YOUR OBJECTIVE
Keep every line where the word "follow" appears; drop the rest.

EXERCISE DATA
++++++++++

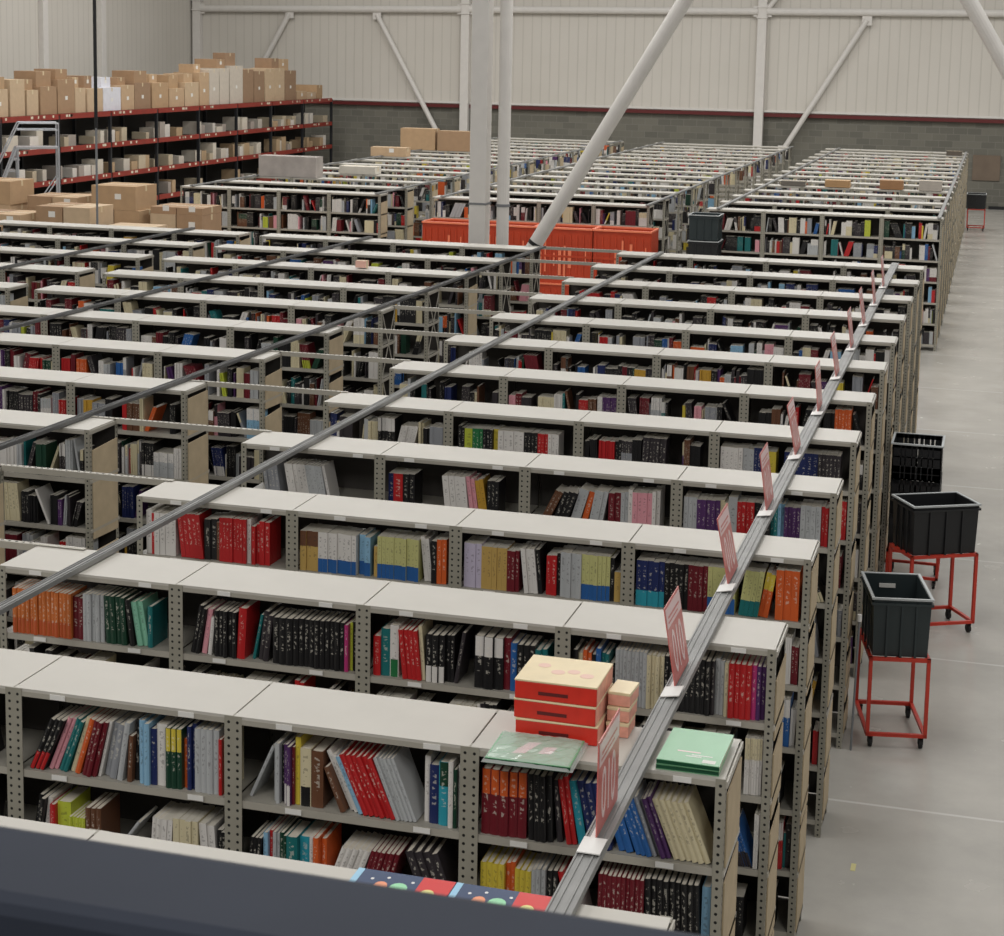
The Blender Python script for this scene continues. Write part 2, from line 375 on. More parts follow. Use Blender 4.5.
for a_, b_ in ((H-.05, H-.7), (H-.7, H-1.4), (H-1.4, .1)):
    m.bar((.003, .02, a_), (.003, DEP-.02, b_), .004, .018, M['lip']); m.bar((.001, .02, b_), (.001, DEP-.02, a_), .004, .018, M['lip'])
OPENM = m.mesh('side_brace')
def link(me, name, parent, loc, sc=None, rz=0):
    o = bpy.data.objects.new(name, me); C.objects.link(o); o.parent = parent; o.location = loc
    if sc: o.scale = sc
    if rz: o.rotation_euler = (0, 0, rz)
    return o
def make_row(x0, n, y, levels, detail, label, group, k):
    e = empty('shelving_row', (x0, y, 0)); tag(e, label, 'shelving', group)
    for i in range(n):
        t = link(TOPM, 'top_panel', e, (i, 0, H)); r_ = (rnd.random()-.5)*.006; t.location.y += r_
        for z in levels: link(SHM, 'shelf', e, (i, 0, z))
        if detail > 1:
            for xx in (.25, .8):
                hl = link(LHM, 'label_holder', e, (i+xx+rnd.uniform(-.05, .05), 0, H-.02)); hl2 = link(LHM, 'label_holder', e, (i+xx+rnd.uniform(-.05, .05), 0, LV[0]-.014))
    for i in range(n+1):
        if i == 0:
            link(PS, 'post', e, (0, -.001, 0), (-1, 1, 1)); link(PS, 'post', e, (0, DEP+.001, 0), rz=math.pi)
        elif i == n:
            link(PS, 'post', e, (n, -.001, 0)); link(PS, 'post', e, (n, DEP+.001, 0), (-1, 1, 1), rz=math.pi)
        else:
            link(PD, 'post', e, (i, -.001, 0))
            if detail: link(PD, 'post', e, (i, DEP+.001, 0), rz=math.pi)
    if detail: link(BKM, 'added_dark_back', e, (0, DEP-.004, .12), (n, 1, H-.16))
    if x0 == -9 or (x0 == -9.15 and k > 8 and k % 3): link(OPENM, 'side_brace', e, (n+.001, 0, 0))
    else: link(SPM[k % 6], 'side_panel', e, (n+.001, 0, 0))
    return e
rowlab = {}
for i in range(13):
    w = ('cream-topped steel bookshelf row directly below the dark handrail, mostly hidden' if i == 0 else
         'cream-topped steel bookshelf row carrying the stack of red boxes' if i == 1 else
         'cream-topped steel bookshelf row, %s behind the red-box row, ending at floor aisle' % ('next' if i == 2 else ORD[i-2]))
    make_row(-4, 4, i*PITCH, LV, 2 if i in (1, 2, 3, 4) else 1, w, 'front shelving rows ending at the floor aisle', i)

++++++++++

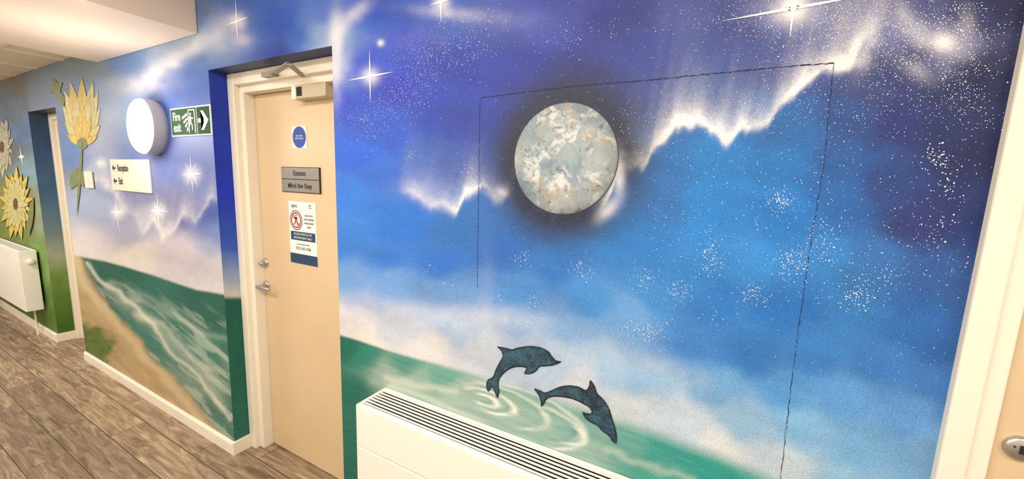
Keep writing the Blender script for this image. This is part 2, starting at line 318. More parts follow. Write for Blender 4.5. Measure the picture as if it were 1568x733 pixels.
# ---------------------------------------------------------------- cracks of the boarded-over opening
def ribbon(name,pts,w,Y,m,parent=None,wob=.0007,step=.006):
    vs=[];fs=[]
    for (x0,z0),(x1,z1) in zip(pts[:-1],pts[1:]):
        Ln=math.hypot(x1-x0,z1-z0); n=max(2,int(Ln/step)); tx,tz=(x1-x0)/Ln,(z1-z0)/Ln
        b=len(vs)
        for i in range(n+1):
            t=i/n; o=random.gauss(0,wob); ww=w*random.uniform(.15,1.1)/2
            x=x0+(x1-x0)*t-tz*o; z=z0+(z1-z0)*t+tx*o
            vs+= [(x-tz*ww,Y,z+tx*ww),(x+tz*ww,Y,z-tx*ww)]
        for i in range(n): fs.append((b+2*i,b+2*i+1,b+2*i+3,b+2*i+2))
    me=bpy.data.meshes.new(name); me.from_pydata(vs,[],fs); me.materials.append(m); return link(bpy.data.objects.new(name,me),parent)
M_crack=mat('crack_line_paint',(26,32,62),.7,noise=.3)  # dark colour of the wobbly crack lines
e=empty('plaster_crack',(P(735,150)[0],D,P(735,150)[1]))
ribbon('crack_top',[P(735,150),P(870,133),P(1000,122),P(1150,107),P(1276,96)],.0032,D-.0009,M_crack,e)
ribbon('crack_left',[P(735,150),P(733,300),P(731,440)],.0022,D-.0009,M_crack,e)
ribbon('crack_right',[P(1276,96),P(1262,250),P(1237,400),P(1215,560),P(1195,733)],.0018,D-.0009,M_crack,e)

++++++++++

EXERCISE RESPONSE
The Blender Python script for this scene continues. Write part 2, from line 375 on. More parts follow. Use Blender 4.5.
Keep writing the Blender script for this image. This is part 2, starting at line 318. More parts follow. Write for Blender 4.5. Measure the picture as if it were 1568x733 pixels.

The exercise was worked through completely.